Your task is to reproduce the entries below word for word.

# START OF Entries provided

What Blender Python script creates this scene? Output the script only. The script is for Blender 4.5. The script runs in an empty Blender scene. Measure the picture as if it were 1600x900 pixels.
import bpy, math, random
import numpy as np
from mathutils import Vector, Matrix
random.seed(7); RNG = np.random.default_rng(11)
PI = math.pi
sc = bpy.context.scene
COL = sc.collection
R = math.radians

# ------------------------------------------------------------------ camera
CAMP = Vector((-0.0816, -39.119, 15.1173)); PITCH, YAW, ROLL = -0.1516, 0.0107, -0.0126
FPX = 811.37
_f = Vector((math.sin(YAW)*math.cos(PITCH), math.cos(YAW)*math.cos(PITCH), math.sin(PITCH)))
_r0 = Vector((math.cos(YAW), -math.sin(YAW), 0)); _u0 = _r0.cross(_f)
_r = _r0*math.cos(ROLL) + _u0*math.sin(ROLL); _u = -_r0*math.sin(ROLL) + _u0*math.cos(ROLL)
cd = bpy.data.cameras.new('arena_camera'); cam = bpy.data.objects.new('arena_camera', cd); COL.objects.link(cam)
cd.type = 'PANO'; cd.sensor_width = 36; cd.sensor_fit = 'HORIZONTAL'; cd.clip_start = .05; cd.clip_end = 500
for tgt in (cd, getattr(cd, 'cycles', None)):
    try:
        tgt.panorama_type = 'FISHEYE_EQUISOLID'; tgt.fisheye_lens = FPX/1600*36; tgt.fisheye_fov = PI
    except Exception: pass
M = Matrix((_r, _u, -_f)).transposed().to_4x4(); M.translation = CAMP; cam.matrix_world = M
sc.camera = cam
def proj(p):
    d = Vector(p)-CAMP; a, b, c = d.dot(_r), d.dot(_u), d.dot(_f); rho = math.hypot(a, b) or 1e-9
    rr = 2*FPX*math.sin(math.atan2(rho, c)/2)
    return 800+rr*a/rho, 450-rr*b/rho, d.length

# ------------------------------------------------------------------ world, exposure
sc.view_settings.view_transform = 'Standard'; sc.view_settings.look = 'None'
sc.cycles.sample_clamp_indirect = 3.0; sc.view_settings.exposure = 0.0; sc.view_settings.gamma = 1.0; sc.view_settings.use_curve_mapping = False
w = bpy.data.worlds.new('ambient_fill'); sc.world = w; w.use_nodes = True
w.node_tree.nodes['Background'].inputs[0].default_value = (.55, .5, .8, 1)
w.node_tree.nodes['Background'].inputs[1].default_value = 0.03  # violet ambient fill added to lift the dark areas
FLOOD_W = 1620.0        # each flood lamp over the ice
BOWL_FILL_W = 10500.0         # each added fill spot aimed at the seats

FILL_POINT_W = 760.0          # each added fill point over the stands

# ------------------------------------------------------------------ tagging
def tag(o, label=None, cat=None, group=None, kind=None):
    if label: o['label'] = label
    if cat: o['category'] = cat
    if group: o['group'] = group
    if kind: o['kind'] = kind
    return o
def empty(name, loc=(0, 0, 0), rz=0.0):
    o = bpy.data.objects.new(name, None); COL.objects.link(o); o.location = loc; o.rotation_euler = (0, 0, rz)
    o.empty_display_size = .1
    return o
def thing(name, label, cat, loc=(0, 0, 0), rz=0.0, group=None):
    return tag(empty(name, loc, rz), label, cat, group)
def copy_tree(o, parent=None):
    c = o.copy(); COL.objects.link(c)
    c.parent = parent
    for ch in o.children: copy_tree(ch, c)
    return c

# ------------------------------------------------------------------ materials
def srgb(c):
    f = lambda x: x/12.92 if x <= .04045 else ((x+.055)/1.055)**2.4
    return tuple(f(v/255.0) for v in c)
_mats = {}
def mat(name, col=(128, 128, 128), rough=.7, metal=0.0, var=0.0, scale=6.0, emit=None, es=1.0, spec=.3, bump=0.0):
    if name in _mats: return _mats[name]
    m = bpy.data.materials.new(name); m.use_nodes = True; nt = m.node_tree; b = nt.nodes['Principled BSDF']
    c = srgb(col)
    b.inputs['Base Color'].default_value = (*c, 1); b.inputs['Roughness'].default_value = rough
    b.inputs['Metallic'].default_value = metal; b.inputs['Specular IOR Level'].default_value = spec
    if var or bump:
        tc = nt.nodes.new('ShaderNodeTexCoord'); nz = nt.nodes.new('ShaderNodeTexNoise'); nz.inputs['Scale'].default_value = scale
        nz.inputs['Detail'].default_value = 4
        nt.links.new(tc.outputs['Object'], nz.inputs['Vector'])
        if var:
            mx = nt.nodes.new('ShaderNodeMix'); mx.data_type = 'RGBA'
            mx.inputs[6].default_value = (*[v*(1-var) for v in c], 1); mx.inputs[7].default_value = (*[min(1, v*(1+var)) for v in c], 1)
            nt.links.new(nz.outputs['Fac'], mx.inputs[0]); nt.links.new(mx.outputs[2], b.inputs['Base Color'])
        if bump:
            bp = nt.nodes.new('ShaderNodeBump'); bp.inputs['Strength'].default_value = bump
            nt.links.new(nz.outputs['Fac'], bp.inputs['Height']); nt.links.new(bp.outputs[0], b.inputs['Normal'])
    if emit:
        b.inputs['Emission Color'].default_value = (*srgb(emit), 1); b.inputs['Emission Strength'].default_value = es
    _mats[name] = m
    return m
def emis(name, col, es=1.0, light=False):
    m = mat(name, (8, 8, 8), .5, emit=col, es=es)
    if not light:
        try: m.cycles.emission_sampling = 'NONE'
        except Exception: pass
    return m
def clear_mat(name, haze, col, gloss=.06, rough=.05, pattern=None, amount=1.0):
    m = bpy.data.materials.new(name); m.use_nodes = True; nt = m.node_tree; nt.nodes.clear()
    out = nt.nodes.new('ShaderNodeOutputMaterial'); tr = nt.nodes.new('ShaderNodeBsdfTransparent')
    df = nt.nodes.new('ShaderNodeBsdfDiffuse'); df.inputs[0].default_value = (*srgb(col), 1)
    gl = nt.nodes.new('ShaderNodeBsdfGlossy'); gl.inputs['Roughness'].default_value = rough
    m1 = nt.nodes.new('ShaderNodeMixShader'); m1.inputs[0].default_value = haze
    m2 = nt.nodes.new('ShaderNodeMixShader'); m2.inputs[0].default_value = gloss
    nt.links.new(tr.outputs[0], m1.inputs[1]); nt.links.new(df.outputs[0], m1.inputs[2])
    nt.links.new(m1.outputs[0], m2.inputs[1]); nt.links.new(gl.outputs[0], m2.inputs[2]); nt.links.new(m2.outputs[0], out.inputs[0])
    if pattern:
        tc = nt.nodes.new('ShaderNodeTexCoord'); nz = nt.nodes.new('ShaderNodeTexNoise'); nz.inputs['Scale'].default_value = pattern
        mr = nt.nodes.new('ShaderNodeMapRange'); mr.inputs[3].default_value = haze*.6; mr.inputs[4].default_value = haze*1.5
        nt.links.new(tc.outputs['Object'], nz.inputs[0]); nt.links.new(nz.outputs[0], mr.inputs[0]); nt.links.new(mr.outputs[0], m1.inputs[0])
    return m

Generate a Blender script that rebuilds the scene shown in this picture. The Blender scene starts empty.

# END OF Entries provided

■ **Reply to the task**:
What Blender Python script creates this scene? Output the script only. The script is for Blender 4.5. The script runs in an empty Blender scene. Measure the picture as if it were 1600x900 pixels.
import bpy, math, random
import numpy as np
from mathutils import Vector, Matrix
random.seed(7); RNG = np.random.default_rng(11)
PI = math.pi
sc = bpy.context.scene
COL = sc.collection
R = math.radians

# ------------------------------------------------------------------ camera
CAMP = Vector((-0.0816, -39.119, 15.1173)); PITCH, YAW, ROLL = -0.1516, 0.0107, -0.0126
FPX = 811.37
_f = Vector((math.sin(YAW)*math.cos(PITCH), math.cos(YAW)*math.cos(PITCH), math.sin(PITCH)))
_r0 = Vector((math.cos(YAW), -math.sin(YAW), 0)); _u0 = _r0.cross(_f)
_r = _r0*math.cos(ROLL) + _u0*math.sin(ROLL); _u = -_r0*math.sin(ROLL) + _u0*math.cos(ROLL)
cd = bpy.data.cameras.new('arena_camera'); cam = bpy.data.objects.new('arena_camera', cd); COL.objects.link(cam)
cd.type = 'PANO'; cd.sensor_width = 36; cd.sensor_fit = 'HORIZONTAL'; cd.clip_start = .05; cd.clip_end = 500
for tgt in (cd, getattr(cd, 'cycles', None)):
    try:
        tgt.panorama_type = 'FISHEYE_EQUISOLID'; tgt.fisheye_lens = FPX/1600*36; tgt.fisheye_fov = PI
    except Exception: pass
M = Matrix((_r, _u, -_f)).transposed().to_4x4(); M.translation = CAMP; cam.matrix_world = M
sc.camera = cam
def proj(p):
    d = Vector(p)-CAMP; a, b, c = d.dot(_r), d.dot(_u), d.dot(_f); rho = math.hypot(a, b) or 1e-9
    rr = 2*FPX*math.sin(math.atan2(rho, c)/2)
    return 800+rr*a/rho, 450-rr*b/rho, d.length

# ------------------------------------------------------------------ world, exposure
sc.view_settings.view_transform = 'Standard'; sc.view_settings.look = 'None'
sc.cycles.sample_clamp_indirect = 3.0; sc.view_settings.exposure = 0.0; sc.view_settings.gamma = 1.0; sc.view_settings.use_curve_mapping = False
w = bpy.data.worlds.new('ambient_fill'); sc.world = w; w.use_nodes = True
w.node_tree.nodes['Background'].inputs[0].default_value = (.55, .5, .8, 1)
w.node_tree.nodes['Background'].inputs[1].default_value = 0.03  # violet ambient fill added to lift the dark areas
FLOOD_W = 1620.0        # each flood lamp over the ice
BOWL_FILL_W = 10500.0         # each added fill spot aimed at the seats

FILL_POINT_W = 760.0          # each added fill point over the stands

# ------------------------------------------------------------------ tagging
def tag(o, label=None, cat=None, group=None, kind=None):
    if label: o['label'] = label
    if cat: o['category'] = cat
    if group: o['group'] = group
    if kind: o['kind'] = kind
    return o
def empty(name, loc=(0, 0, 0), rz=0.0):
    o = bpy.data.objects.new(name, None); COL.objects.link(o); o.location = loc; o.rotation_euler = (0, 0, rz)
    o.empty_display_size = .1
    return o
def thing(name, label, cat, loc=(0, 0, 0), rz=0.0, group=None):
    return tag(empty(name, loc, rz), label, cat, group)
def copy_tree(o, parent=None):
    c = o.copy(); COL.objects.link(c)
    c.parent = parent
    for ch in o.children: copy_tree(ch, c)
    return c

# ------------------------------------------------------------------ materials
def srgb(c):
    f = lambda x: x/12.92 if x <= .04045 else ((x+.055)/1.055)**2.4
    return tuple(f(v/255.0) for v in c)
_mats = {}
def mat(name, col=(128, 128, 128), rough=.7, metal=0.0, var=0.0, scale=6.0, emit=None, es=1.0, spec=.3, bump=0.0):
    if name in _mats: return _mats[name]
    m = bpy.data.materials.new(name); m.use_nodes = True; nt = m.node_tree; b = nt.nodes['Principled BSDF']
    c = srgb(col)
    b.inputs['Base Color'].default_value = (*c, 1); b.inputs['Roughness'].default_value = rough
    b.inputs['Metallic'].default_value = metal; b.inputs['Specular IOR Level'].default_value = spec
    if var or bump:
        tc = nt.nodes.new('ShaderNodeTexCoord'); nz = nt.nodes.new('ShaderNodeTexNoise'); nz.inputs['Scale'].default_value = scale
        nz.inputs['Detail'].default_value = 4
        nt.links.new(tc.outputs['Object'], nz.inputs['Vector'])
        if var:
            mx = nt.nodes.new('ShaderNodeMix'); mx.data_type = 'RGBA'
            mx.inputs[6].default_value = (*[v*(1-var) for v in c], 1); mx.inputs[7].default_value = (*[min(1, v*(1+var)) for v in c], 1)
            nt.links.new(nz.outputs['Fac'], mx.inputs[0]); nt.links.new(mx.outputs[2], b.inputs['Base Color'])
        if bump:
            bp = nt.nodes.new('ShaderNodeBump'); bp.inputs['Strength'].default_value = bump
            nt.links.new(nz.outputs['Fac'], bp.inputs['Height']); nt.links.new(bp.outputs[0], b.inputs['Normal'])
    if emit:
        b.inputs['Emission Color'].default_value = (*srgb(emit), 1); b.inputs['Emission Strength'].default_value = es
    _mats[name] = m
    return m
def emis(name, col, es=1.0, light=False):
    m = mat(name, (8, 8, 8), .5, emit=col, es=es)
    if not light:
        try: m.cycles.emission_sampling = 'NONE'
        except Exception: pass
    return m
def clear_mat(name, haze, col, gloss=.06, rough=.05, pattern=None, amount=1.0):
    m = bpy.data.materials.new(name); m.use_nodes = True; nt = m.node_tree; nt.nodes.clear()
    out = nt.nodes.new('ShaderNodeOutputMaterial'); tr = nt.nodes.new('ShaderNodeBsdfTransparent')
    df = nt.nodes.new('ShaderNodeBsdfDiffuse'); df.inputs[0].default_value = (*srgb(col), 1)
    gl = nt.nodes.new('ShaderNodeBsdfGlossy'); gl.inputs['Roughness'].default_value = rough
    m1 = nt.nodes.new('ShaderNodeMixShader'); m1.inputs[0].default_value = haze
    m2 = nt.nodes.new('ShaderNodeMixShader'); m2.inputs[0].default_value = gloss
    nt.links.new(tr.outputs[0], m1.inputs[1]); nt.links.new(df.outputs[0], m1.inputs[2])
    nt.links.new(m1.outputs[0], m2.inputs[1]); nt.links.new(gl.outputs[0], m2.inputs[2]); nt.links.new(m2.outputs[0], out.inputs[0])
    if pattern:
        tc = nt.nodes.new('ShaderNodeTexCoord'); nz = nt.nodes.new('ShaderNodeTexNoise'); nz.inputs['Scale'].default_value = pattern
        mr = nt.nodes.new('ShaderNodeMapRange'); mr.inputs[3].default_value = haze*.6; mr.inputs[4].default_value = haze*1.5
        nt.links.new(tc.outputs['Object'], nz.inputs[0]); nt.links.new(nz.outputs[0], mr.inputs[0]); nt.links.new(mr.outputs[0], m1.inputs[0])
    return m

Generate a Blender script that rebuilds the scene shown in this picture. The Blender scene starts empty.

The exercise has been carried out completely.